С 1800 года модные женские платья не были особенно красивы: платья носили очень узенькие, пояс под мышками, спереди нога видна по щиколотку, а сзади у платья хвост; вскоре платья совсем окургузели и вся нога стала видна; на голове начали носить какие-то картузы; безобразие чепцов и шляп было такое, что теперь себе нельзя представить. Только у пожилых дам туалеты были еще хороши и несравненно богаче; тогда замужние женщины носили материи, затканные серебром, золотом и цельные глазетные. Роскошь в нарядах после коронации Александра I была большая: с того времени современники стали замечать большое великолепие, особенно в бальных платьях, и с этой же эпохи стали отделывать роскошно комнаты в домах и начали обедать часа в четыре и пять – не так, как прежде, в двенадцать.

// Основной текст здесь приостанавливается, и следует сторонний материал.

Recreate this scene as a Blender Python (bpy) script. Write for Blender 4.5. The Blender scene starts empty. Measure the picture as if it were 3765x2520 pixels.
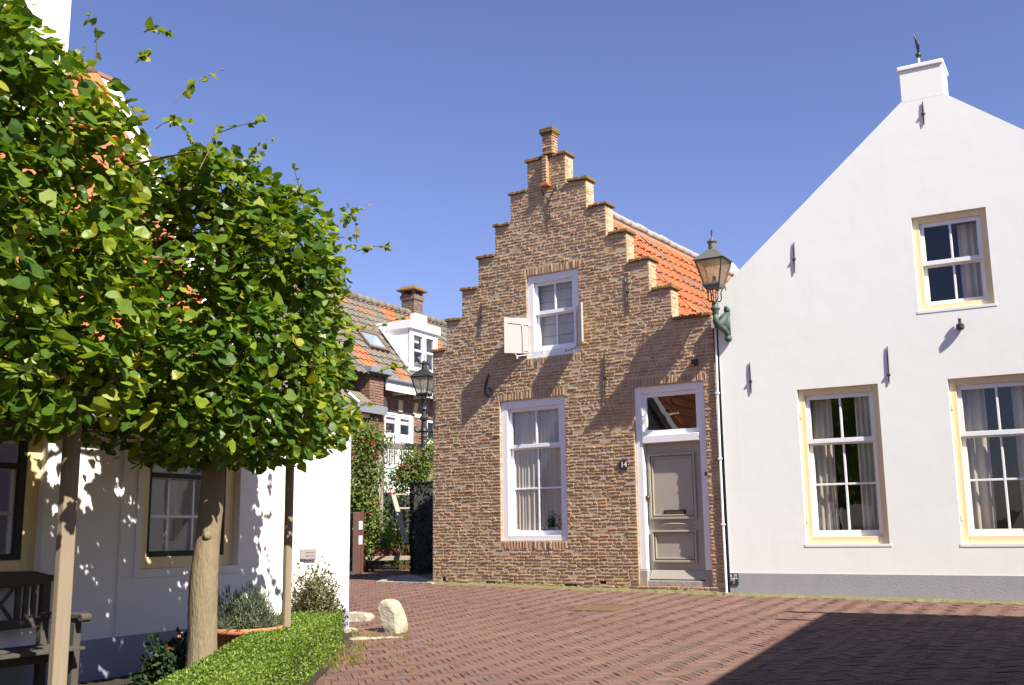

В эти годы мужчины на балы являлись всегда в шелковых чулках и башмаках, явиться в сапогах на бал никто не посмел бы, и только военные имели ботфорты, статские все носили башмаки, на всех порядочных людях были дорогие кружева, это много придавало щеголеватости. Кроме того, пудра на других очень красива. Женщины и девицы еще румянились, от этого не бывало зеленых и желтых лиц. Сутра румянились слегка, но вечером, перед балом, румянились сильно, были и щеголи, которые прибегали к этому тоже. Обычай румяниться на Руси – самый древний и, по словам иностранцев, бывших у нас в XVIII веке, румянились у нас все женщины, начиная от княгини до последней крестьянки. Из исторических щеголей известен Лев Разумовский, в свое время он превосходил любезностью и щегольством всех своих современников. Не раз отцу этого франта приходилось уплачивать долги молодого щеголя. Однажды к отцу его явился портной со счетом в 20 ООО руб. Оказалось, что у графа Андрея в «знаменитой его гардеробе» одних жилетов было несколько сотен. Разгневанный отец повел графа Андрея в кабинет и, раскрывая шкаф, показал ему кобеняк и мерлушечью шапку, которую носил в детстве.